# [Stated goal]
Copy from the first line below down to and including the line with "scene.add(flash, flash.target);". Skip the pictures.

# [Recorded information]
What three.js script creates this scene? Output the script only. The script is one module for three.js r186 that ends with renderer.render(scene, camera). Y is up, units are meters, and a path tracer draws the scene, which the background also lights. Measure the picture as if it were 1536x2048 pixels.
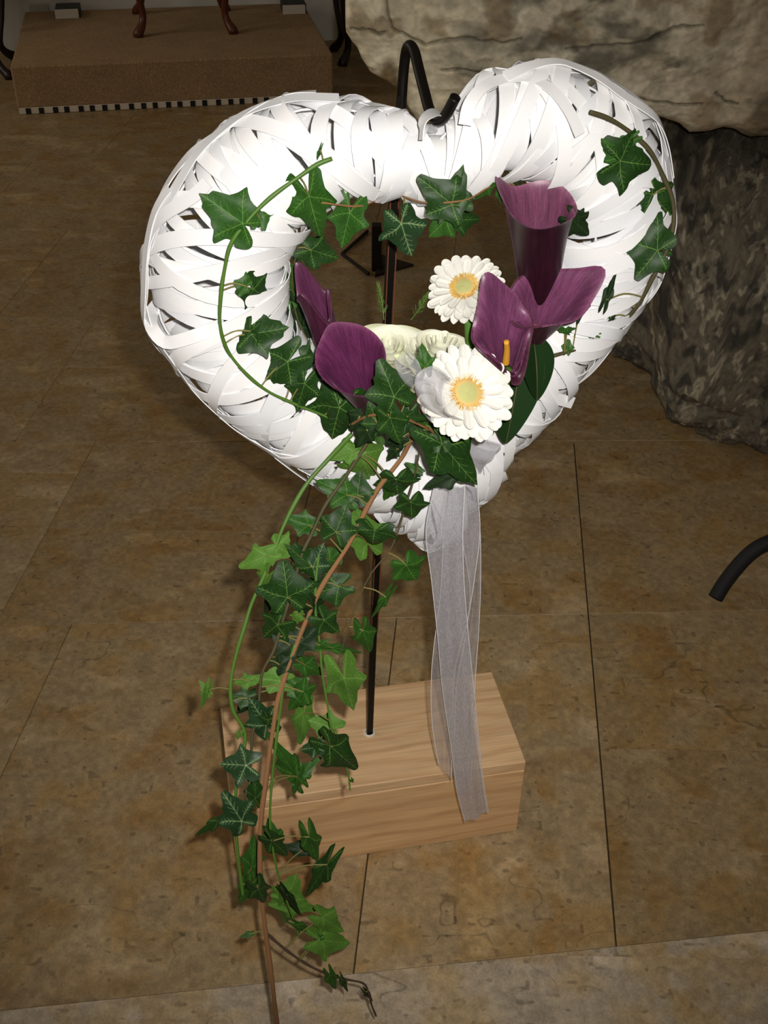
import * as THREE from 'three';
import { mergeGeometries } from 'three/addons/utils/BufferGeometryUtils.js';
import { RoundedBoxGeometry } from 'three/addons/geometries/RoundedBoxGeometry.js';
import { RectAreaLightUniformsLib } from 'three/addons/lights/RectAreaLightUniformsLib.js';

// ---------------------------------------------------------------- camera, light, exposure
const scene = new THREE.Scene();
scene.background = new THREE.Color(0x000000);
const camera = new THREE.PerspectiveCamera(49.63, 0.75, 0.05, 60);
camera.position.set(0, 1.3, 0);
camera.rotation.order = 'YXZ';
camera.rotation.set(-0.6426, 0, 0.0138);
camera.updateMatrixWorld(true);
const CR = new THREE.Vector3(), CU = new THREE.Vector3(), CB = new THREE.Vector3();
camera.matrixWorld.extractBasis(CR, CU, CB);
const CF = CB.clone().negate();
const renderer = new THREE.WebGLRenderer({ antialias: true });
renderer.toneMapping = THREE.LinearToneMapping;
renderer.toneMappingExposure = 1.0;
renderer.shadowMap.enabled = true;
RectAreaLightUniformsLib.init();
// the flash of the hand-held camera, up and right of its lens
const FLASH = 4.2, DAYLIGHT = 0.6;
const flash = new THREE.SpotLight(0xfffaf5, FLASH, 0, 0.66, 1, 2);
flash.position.copy(camera.position).addScaledVector(CR, 0.036).addScaledVector(CU, 0.034);
flash.target.position.copy(flash.position).addScaledVector(CF, 2);
flash.castShadow = true; flash.shadow.radius = 0.5;
scene.add(flash, flash.target);

// ---------------------------------------------------------------- small tools
let seed = 12345;
const rnd = () => { seed = (seed * 1664525 + 1013904223) >>> 0; return seed / 4294967296; };
const rr = (a, b) => a + (b - a) * rnd();
const V = (x, y, z) => new THREE.Vector3(x, y, z);
const clamp = (x, a, b) => Math.min(b, Math.max(a, x));
const sstep = (a, b, x) => { const t = clamp((x - a) / (b - a), 0, 1); return t * t * (3 - 2 * t); };
const GRID = new Float32Array(65536); { let s = 777; for (let i = 0; i < 65536; i++) { s = (s * 1664525 + 1013904223) >>> 0; GRID[i] = s / 4294967296; } }
function vnoise(x, y, p = 256, o = 0) {           // value noise with period p
  const xi = Math.floor(x), yi = Math.floor(y), fx = x - xi, fy = y - yi;
  const a = ((xi % p) + p) % p, b = (a + 1) % p, c = ((yi % p) + p) % p, d = (c + 1) % p;
  const ux = fx * fx * (3 - 2 * fx), uy = fy * fy * (3 - 2 * fy);
  const g = (i, j) => GRID[((i + o * 37) & 255) + (((j + o * 91) & 255) << 8)];
  const n0 = g(a, c) + (g(b, c) - g(a, c)) * ux, n1 = g(a, d) + (g(b, d) - g(a, d)) * ux;
  return n0 + (n1 - n0) * uy;
}
function fbm(x, y, p, oct, o = 0) { let s = 0, a = 0.5, n = 0; for (let i = 0; i < oct; i++) { s += a * vnoise(x, y, p, o + i); n += a; a *= 0.5; x *= 2; y *= 2; p = Math.min(256, p * 2); } return s / n; }
function tex(w, h, fn, srgb = true) {
  const d = new Uint8Array(w * h * 4);
  for (let j = 0; j < h; j++) for (let i = 0; i < w; i++) {
    const c = fn(i / w, j / h), k = 4 * (j * w + i);
    d[k] = clamp(c[0], 0, 255); d[k + 1] = clamp(c[1], 0, 255); d[k + 2] = clamp(c[2], 0, 255); d[k + 3] = 255;
  }
  const t = new THREE.DataTexture(d, w, h); t.magFilter = THREE.LinearFilter; t.minFilter = THREE.LinearMipmapLinearFilter; t.generateMipmaps = true;
  t.wrapS = t.wrapT = THREE.RepeatWrapping; if (srgb) t.colorSpace = THREE.SRGBColorSpace; t.needsUpdate = true; return t;
}
const std = (o) => new THREE.MeshStandardMaterial(o);
const phys = (o) => new THREE.MeshPhysicalMaterial(o);
const used = new Map();
const numbered = (n) => { const k = used.get(n) || 0; used.set(n, k + 1); return k ? n + '_' + String(k).padStart(3, '0') : n; };
function shade(m) { m.castShadow = true; m.receiveShadow = true; return m; }
function part(name, geo, mat, parent) { const m = shade(new THREE.Mesh(geo, mat)); m.name = numbered(name); parent.add(m); return m; }
function thing(name, label, category, group) { const o = new THREE.Group(); o.name = numbered(name); o.userData = { label, category }; if (group) o.userData.group = group; scene.add(o); return o; }
function struct(name, geo, mat) { const m = shade(new THREE.Mesh(geo, mat)); m.name = name; m.userData.kind = 'structure'; scene.add(m); return m; }
function put(g, x, y, z, ry = 0) { g.rotateY(ry); g.translate(x, y, z); return g; }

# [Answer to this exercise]
What three.js script creates this scene? Output the script only. The script is one module for three.js r186 that ends with renderer.render(scene, camera). Y is up, units are meters, and a path tracer draws the scene, which the background also lights. Measure the picture as if it were 1536x2048 pixels.
import * as THREE from 'three';
import { mergeGeometries } from 'three/addons/utils/BufferGeometryUtils.js';
import { RoundedBoxGeometry } from 'three/addons/geometries/RoundedBoxGeometry.js';
import { RectAreaLightUniformsLib } from 'three/addons/lights/RectAreaLightUniformsLib.js';

// ---------------------------------------------------------------- camera, light, exposure
const scene = new THREE.Scene();
scene.background = new THREE.Color(0x000000);
const camera = new THREE.PerspectiveCamera(49.63, 0.75, 0.05, 60);
camera.position.set(0, 1.3, 0);
camera.rotation.order = 'YXZ';
camera.rotation.set(-0.6426, 0, 0.0138);
camera.updateMatrixWorld(true);
const CR = new THREE.Vector3(), CU = new THREE.Vector3(), CB = new THREE.Vector3();
camera.matrixWorld.extractBasis(CR, CU, CB);
const CF = CB.clone().negate();
const renderer = new THREE.WebGLRenderer({ antialias: true });
renderer.toneMapping = THREE.LinearToneMapping;
renderer.toneMappingExposure = 1.0;
renderer.shadowMap.enabled = true;
RectAreaLightUniformsLib.init();
// the flash of the hand-held camera, up and right of its lens
const FLASH = 4.2, DAYLIGHT = 0.6;
const flash = new THREE.SpotLight(0xfffaf5, FLASH, 0, 0.66, 1, 2);
flash.position.copy(camera.position).addScaledVector(CR, 0.036).addScaledVector(CU, 0.034);
flash.target.position.copy(flash.position).addScaledVector(CF, 2);
flash.castShadow = true; flash.shadow.radius = 0.5;
scene.add(flash, flash.target);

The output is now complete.